Hayırseverlik meselesine gelince;

“Hayırseverler varlıklarının makul bir kısmını İhtiyaç duyulan bir yerde harcanmak üzere devlete bağışlayacakları yerde gönüllerinden koptuğu kadarını vermeyi tercih ederler” diyen eleştiriler de vardır.

Amerika’da bile evsizler, dilenciler vardır.

Bazı ülkelerde boğaz tokluğuna merdiven altı işlerde çalışanların ve hatta fahişelik yaparak güç bela hayatını idame ettirenler de olduğu zaman zaman medyada yer almaktadır.

Ayrıca devlerde dış ve iç merkezlerden gelen yardım paralarının nereye harcandığı konusunda birisi bir soru sorduğunda tatmin edici bir cevap alamazsaşüphe uyandırır.

Yardım payının anlamsız işlere, bürokrasiye harcandığını ve hatta daha kötüsü, yozlaşmış rejimlerin bunları cebe indirdiği söylentisi yayıldığında kimi kime şikayet edilecek gerçeğin ortaya çıkması için.
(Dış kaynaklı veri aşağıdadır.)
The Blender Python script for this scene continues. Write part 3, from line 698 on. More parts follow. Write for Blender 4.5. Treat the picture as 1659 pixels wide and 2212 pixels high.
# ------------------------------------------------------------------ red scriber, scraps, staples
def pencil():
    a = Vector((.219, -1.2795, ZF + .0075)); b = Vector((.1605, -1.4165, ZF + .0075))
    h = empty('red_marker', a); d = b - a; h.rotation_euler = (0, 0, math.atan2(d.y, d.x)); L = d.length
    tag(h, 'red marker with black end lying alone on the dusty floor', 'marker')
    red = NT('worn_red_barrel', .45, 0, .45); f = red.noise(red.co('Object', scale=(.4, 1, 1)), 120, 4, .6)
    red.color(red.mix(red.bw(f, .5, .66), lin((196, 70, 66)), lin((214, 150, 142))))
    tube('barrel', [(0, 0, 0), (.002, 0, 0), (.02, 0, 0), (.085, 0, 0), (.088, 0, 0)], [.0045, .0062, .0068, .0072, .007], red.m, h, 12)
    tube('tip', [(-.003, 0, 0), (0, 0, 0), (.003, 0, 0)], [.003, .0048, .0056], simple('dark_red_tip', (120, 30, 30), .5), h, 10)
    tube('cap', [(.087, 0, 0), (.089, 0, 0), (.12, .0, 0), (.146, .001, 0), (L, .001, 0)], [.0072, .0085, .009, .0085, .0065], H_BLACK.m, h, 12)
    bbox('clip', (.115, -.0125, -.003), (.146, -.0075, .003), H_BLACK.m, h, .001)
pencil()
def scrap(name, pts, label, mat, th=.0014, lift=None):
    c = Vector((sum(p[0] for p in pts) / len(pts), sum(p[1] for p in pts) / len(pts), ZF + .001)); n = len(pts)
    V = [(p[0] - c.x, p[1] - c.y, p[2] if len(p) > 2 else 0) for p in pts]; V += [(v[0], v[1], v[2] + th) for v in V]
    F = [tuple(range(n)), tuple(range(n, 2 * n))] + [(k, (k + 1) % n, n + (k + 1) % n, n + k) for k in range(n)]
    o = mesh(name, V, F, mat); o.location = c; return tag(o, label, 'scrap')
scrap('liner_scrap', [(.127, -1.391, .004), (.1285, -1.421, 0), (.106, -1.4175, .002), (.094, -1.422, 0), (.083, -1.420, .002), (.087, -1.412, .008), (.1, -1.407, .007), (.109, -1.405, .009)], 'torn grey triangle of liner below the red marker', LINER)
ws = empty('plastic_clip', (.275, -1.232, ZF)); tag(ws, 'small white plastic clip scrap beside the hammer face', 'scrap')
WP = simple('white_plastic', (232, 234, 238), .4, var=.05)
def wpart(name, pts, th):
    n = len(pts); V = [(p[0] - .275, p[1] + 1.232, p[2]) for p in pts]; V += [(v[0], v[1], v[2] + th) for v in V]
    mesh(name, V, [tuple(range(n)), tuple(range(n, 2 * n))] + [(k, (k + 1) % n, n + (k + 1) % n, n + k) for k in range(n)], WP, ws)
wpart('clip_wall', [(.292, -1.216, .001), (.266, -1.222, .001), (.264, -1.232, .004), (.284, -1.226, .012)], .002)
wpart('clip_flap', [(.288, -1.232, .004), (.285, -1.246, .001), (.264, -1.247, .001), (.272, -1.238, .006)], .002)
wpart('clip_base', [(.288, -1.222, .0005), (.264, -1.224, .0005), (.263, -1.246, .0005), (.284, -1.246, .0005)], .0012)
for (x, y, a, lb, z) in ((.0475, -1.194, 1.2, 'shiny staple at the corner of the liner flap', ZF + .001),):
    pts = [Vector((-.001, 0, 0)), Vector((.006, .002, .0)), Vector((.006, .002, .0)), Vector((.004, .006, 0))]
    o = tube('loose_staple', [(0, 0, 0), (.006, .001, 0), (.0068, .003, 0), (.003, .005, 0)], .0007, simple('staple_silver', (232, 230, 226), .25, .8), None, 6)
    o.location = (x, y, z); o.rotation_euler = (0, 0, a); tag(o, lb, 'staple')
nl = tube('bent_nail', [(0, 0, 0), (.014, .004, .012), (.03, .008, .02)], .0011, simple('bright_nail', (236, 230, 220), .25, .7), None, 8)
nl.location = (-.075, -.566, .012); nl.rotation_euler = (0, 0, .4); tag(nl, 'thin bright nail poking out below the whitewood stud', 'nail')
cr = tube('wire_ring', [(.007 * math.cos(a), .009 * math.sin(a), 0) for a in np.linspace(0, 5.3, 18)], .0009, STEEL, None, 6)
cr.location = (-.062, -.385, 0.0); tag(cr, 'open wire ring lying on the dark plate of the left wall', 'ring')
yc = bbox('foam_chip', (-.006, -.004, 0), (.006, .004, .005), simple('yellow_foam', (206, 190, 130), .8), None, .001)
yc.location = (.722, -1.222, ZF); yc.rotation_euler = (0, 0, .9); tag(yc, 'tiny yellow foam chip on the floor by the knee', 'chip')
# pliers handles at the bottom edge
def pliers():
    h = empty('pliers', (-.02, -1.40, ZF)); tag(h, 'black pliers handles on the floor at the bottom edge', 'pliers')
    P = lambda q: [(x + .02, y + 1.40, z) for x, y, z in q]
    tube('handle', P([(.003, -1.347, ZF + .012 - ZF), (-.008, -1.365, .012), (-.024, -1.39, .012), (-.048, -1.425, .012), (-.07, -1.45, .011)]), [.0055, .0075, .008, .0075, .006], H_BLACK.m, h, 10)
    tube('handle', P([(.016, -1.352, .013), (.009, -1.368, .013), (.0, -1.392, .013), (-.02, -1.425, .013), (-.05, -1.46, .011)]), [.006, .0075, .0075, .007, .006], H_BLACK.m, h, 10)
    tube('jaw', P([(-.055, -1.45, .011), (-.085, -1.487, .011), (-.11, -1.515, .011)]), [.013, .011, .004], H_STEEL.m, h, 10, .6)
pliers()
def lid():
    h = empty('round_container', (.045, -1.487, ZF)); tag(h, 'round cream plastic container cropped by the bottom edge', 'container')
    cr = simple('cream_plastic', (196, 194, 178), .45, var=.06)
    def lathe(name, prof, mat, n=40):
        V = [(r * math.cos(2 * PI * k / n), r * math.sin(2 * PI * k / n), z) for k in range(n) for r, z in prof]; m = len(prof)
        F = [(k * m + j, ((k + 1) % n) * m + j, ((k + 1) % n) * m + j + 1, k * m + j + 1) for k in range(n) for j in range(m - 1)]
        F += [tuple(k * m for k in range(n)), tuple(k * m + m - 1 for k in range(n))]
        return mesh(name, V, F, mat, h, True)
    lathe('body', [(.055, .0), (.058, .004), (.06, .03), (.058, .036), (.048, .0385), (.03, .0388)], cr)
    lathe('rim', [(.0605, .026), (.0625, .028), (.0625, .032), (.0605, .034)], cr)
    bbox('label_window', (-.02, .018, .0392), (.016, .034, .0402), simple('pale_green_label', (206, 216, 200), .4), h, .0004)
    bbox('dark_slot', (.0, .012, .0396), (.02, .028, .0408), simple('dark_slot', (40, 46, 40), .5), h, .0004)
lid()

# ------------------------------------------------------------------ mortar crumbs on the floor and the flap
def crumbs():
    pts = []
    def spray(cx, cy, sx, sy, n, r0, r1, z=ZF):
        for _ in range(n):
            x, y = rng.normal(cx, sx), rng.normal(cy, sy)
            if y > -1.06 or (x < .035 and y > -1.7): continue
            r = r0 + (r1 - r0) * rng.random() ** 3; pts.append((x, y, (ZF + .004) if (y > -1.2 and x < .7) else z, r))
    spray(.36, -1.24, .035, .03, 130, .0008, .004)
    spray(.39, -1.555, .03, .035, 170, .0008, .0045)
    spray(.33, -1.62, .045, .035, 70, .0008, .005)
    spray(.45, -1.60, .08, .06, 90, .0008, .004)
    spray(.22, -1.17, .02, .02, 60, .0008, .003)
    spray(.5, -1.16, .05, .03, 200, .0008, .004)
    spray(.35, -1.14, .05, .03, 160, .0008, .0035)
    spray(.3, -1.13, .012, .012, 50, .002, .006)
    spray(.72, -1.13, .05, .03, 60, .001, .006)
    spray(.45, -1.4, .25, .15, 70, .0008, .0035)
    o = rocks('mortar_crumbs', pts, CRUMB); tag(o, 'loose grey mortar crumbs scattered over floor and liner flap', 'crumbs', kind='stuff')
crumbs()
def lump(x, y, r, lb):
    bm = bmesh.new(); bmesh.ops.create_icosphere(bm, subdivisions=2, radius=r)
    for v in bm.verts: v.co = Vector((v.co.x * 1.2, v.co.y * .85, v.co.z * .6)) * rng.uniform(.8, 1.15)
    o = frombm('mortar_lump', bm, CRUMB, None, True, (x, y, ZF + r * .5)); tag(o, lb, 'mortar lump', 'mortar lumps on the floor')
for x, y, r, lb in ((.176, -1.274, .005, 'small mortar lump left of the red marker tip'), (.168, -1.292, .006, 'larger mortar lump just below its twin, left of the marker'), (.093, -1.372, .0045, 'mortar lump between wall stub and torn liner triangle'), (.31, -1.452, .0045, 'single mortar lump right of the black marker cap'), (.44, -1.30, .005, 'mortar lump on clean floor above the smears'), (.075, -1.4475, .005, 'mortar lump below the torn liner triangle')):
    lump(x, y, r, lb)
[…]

Bu durumlarda zor bir durumla karşı karşıya kalabilir kişi.

Böyle durumlarda bile toplumun elbirliği ile yardımseverliği hayata geçirerek insanların sokaklarda dilenmesini engel olabiliriz.

Başka bir görüş de hayırseverlik işini hayırseverlik kurumlarına veya insanlığa hizmet için faaliyet gösterenlerin desteklenmesi yönünde.

Ama ne olursa olsun şahsi olarak her birimizin bazen dilencilere bizzat para vererek, bazen ise onlara yardımcı olabilecek kuruluş ve kurumları harekete geçirerek, elimizden gelenin en iyisini yapmakla yükümlü olduğu görüşünü kim katılmaz?